RAW DATA
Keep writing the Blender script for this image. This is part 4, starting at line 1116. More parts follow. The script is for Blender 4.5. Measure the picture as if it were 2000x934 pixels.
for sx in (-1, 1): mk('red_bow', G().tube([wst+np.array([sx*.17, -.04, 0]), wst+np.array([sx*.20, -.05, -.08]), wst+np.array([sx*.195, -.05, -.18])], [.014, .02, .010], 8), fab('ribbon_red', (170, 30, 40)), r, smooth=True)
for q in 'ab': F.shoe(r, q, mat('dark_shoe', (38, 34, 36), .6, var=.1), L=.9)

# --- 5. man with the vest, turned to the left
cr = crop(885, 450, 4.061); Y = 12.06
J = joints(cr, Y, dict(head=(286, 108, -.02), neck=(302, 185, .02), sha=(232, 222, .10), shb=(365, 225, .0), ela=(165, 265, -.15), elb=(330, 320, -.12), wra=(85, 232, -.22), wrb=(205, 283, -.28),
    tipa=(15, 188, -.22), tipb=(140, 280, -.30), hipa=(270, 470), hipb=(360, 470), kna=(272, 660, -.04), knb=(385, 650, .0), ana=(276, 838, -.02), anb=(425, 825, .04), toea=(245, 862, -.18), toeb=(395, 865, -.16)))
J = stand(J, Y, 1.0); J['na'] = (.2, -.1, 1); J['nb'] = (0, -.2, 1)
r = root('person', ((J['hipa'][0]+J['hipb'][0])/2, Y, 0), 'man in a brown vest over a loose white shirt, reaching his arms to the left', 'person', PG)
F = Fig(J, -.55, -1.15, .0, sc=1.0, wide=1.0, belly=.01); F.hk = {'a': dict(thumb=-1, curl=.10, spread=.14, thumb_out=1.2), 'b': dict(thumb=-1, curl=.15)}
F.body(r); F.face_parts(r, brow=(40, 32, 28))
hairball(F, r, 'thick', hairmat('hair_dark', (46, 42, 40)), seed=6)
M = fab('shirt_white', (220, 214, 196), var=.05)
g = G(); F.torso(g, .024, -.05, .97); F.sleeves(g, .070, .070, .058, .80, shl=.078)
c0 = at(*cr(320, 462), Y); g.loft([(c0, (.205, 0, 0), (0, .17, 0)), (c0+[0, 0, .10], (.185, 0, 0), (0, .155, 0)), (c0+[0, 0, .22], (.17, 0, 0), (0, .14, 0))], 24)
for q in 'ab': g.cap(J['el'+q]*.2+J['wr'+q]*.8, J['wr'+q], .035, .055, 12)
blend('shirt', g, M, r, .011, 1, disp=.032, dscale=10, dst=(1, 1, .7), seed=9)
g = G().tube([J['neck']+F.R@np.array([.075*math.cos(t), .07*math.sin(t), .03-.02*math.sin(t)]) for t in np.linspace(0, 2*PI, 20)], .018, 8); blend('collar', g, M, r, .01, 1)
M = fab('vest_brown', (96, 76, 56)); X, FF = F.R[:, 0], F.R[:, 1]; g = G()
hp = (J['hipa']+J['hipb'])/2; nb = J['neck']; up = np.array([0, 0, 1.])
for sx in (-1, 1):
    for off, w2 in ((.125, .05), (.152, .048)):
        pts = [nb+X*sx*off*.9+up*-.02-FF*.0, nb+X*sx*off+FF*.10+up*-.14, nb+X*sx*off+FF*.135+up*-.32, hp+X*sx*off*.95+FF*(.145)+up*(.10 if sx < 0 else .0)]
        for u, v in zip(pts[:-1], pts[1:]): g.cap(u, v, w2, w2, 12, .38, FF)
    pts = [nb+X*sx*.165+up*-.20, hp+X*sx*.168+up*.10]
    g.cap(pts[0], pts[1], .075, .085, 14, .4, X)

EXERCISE
Everything from the first line through the line containing "36), .6, var=.1), L=.9)" should be quoted exactly, and nothing beyond it.

COMPLETE ANSWER
Keep writing the Blender script for this image. This is part 4, starting at line 1116. More parts follow. The script is for Blender 4.5. Measure the picture as if it were 2000x934 pixels.
for sx in (-1, 1): mk('red_bow', G().tube([wst+np.array([sx*.17, -.04, 0]), wst+np.array([sx*.20, -.05, -.08]), wst+np.array([sx*.195, -.05, -.18])], [.014, .02, .010], 8), fab('ribbon_red', (170, 30, 40)), r, smooth=True)
for q in 'ab': F.shoe(r, q, mat('dark_shoe', (38, 34, 36), .6, var=.1), L=.9)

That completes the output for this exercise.